>> START

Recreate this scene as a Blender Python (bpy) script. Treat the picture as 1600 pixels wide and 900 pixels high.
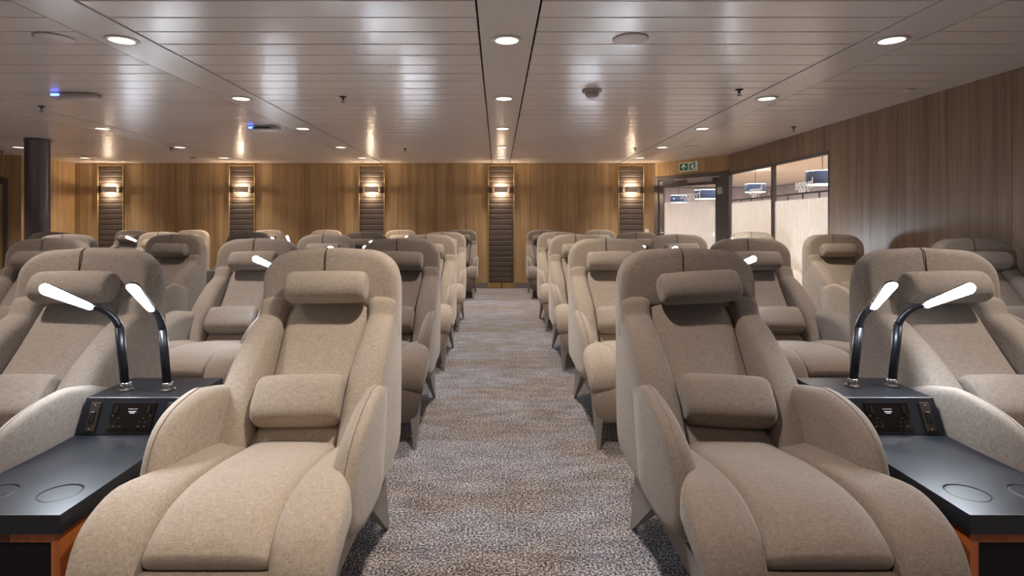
import bpy, bmesh, math, random
from mathutils import Vector, Matrix

# ------------------------------------------------------------------ clear
for o in list(bpy.data.objects):
    bpy.data.objects.remove(o, do_unlink=True)
S = bpy.context.scene
COL = S.collection
PI = math.pi
R = math.radians

# ------------------------------------------------------------------ camera, world, exposure, large lights
CAMZ = 1.205
CEIL = 2.35
F = 890.0
cam = bpy.data.cameras.new('camera')
cam.sensor_width = 36
cam.lens = F / 1600 * 36
cam.shift_x = 22 / 1600
cam.shift_y = -100 / 1600
cam.clip_start = 0.02
camo = bpy.data.objects.new('camera', cam)
camo.location = (0, 0, CAMZ)
camo.rotation_euler = (PI / 2, 0, 0)
COL.objects.link(camo)
S.camera = camo

W = bpy.data.worlds.new('world')
S.world = W
W.use_nodes = True
W.node_tree.nodes['Background'].inputs[0].default_value = (0.75, 0.8, 1.0, 1)
W.node_tree.nodes['Background'].inputs[1].default_value = 0.05

S.view_settings.view_transform = 'Standard'
S.view_settings.look = 'None'
S.view_settings.gamma = 1
S.view_settings.use_curve_mapping = False
S.view_settings.exposure = 1.05

SPOT_W = 54.0
SPOT_COL = (1.0, 0.885, 0.78)
SCONCE_W = 7.0
SCONCE_COL = (1.0, 0.78, 0.54)
LED_STRENGTH = 95.0
LED_COL = (0.82, 0.9, 1.0)
LOBBY_W = 200.0

# ------------------------------------------------------------------ node helpers
def newmat(name):
    m = bpy.data.materials.new(name)
    m.use_nodes = True
    nt = m.node_tree
    return m, nt, nt.nodes['Principled BSDF'], nt.nodes, nt.links

def N(nodes, t, **kw):
    n = nodes.new(t)
    for k, v in kw.items():
        setattr(n, k, v)
    return n

def plain(name, col, rough=0.5, metal=0.0, spec=0.5, emit=None, es=0.0, coat=0.0):
    m, nt, b, nodes, L = newmat(name)
    b.inputs['Base Color'].default_value = (*col, 1)
    b.inputs['Roughness'].default_value = rough
    b.inputs['Metallic'].default_value = metal
    b.inputs['Specular IOR Level'].default_value = spec
    b.inputs['Coat Weight'].default_value = coat
    # faint procedural grain so that nothing is perfectly flat
    tc = N(nodes, 'ShaderNodeTexCoord')
    no = N(nodes, 'ShaderNodeTexNoise')
    no.inputs['Scale'].default_value = 60
    mx = N(nodes, 'ShaderNodeMixRGB')
    mx.inputs[1].default_value = (*[c * 0.93 for c in col], 1)
    mx.inputs[2].default_value = (*[min(1, c * 1.07) for c in col], 1)
    L.new(tc.outputs['Object'], no.inputs['Vector'])
    L.new(no.outputs['Fac'], mx.inputs[0])
    L.new(mx.outputs[0], b.inputs['Base Color'])
    if emit:
        b.inputs['Emission Color'].default_value = (*emit, 1)
        b.inputs['Emission Strength'].default_value = es
    return m

def ramp(nodes, stops):
    r = N(nodes, 'ShaderNodeValToRGB')
    el = r.color_ramp.elements
    while len(el) > len(stops):
        el.remove(el[-1])
    while len(el) < len(stops):
        el.new(0.5)
    for e, (p, c) in zip(el, stops):
        e.position = p
        e.color = (*c, 1)
    return r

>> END

Transcribe all of the material exactly, leaving out whatever pictures it contains.

Recreate this scene as a Blender Python (bpy) script. Treat the picture as 1600 pixels wide and 900 pixels high.
import bpy, bmesh, math, random
from mathutils import Vector, Matrix

# ------------------------------------------------------------------ clear
for o in list(bpy.data.objects):
    bpy.data.objects.remove(o, do_unlink=True)
S = bpy.context.scene
COL = S.collection
PI = math.pi
R = math.radians

# ------------------------------------------------------------------ camera, world, exposure, large lights
CAMZ = 1.205
CEIL = 2.35
F = 890.0
cam = bpy.data.cameras.new('camera')
cam.sensor_width = 36
cam.lens = F / 1600 * 36
cam.shift_x = 22 / 1600
cam.shift_y = -100 / 1600
cam.clip_start = 0.02
camo = bpy.data.objects.new('camera', cam)
camo.location = (0, 0, CAMZ)
camo.rotation_euler = (PI / 2, 0, 0)
COL.objects.link(camo)
S.camera = camo

W = bpy.data.worlds.new('world')
S.world = W
W.use_nodes = True
W.node_tree.nodes['Background'].inputs[0].default_value = (0.75, 0.8, 1.0, 1)
W.node_tree.nodes['Background'].inputs[1].default_value = 0.05

S.view_settings.view_transform = 'Standard'
S.view_settings.look = 'None'
S.view_settings.gamma = 1
S.view_settings.use_curve_mapping = False
S.view_settings.exposure = 1.05

SPOT_W = 54.0
SPOT_COL = (1.0, 0.885, 0.78)
SCONCE_W = 7.0
SCONCE_COL = (1.0, 0.78, 0.54)
LED_STRENGTH = 95.0
LED_COL = (0.82, 0.9, 1.0)
LOBBY_W = 200.0

# ------------------------------------------------------------------ node helpers
def newmat(name):
    m = bpy.data.materials.new(name)
    m.use_nodes = True
    nt = m.node_tree
    return m, nt, nt.nodes['Principled BSDF'], nt.nodes, nt.links

def N(nodes, t, **kw):
    n = nodes.new(t)
    for k, v in kw.items():
        setattr(n, k, v)
    return n

def plain(name, col, rough=0.5, metal=0.0, spec=0.5, emit=None, es=0.0, coat=0.0):
    m, nt, b, nodes, L = newmat(name)
    b.inputs['Base Color'].default_value = (*col, 1)
    b.inputs['Roughness'].default_value = rough
    b.inputs['Metallic'].default_value = metal
    b.inputs['Specular IOR Level'].default_value = spec
    b.inputs['Coat Weight'].default_value = coat
    # faint procedural grain so that nothing is perfectly flat
    tc = N(nodes, 'ShaderNodeTexCoord')
    no = N(nodes, 'ShaderNodeTexNoise')
    no.inputs['Scale'].default_value = 60
    mx = N(nodes, 'ShaderNodeMixRGB')
    mx.inputs[1].default_value = (*[c * 0.93 for c in col], 1)
    mx.inputs[2].default_value = (*[min(1, c * 1.07) for c in col], 1)
    L.new(tc.outputs['Object'], no.inputs['Vector'])
    L.new(no.outputs['Fac'], mx.inputs[0])
    L.new(mx.outputs[0], b.inputs['Base Color'])
    if emit:
        b.inputs['Emission Color'].default_value = (*emit, 1)
        b.inputs['Emission Strength'].default_value = es
    return m

def ramp(nodes, stops):
    r = N(nodes, 'ShaderNodeValToRGB')
    el = r.color_ramp.elements
    while len(el) > len(stops):
        el.remove(el[-1])
    while len(el) < len(stops):
        el.new(0.5)
    for e, (p, c) in zip(el, stops):
        e.position = p
        e.color = (*c, 1)
    return r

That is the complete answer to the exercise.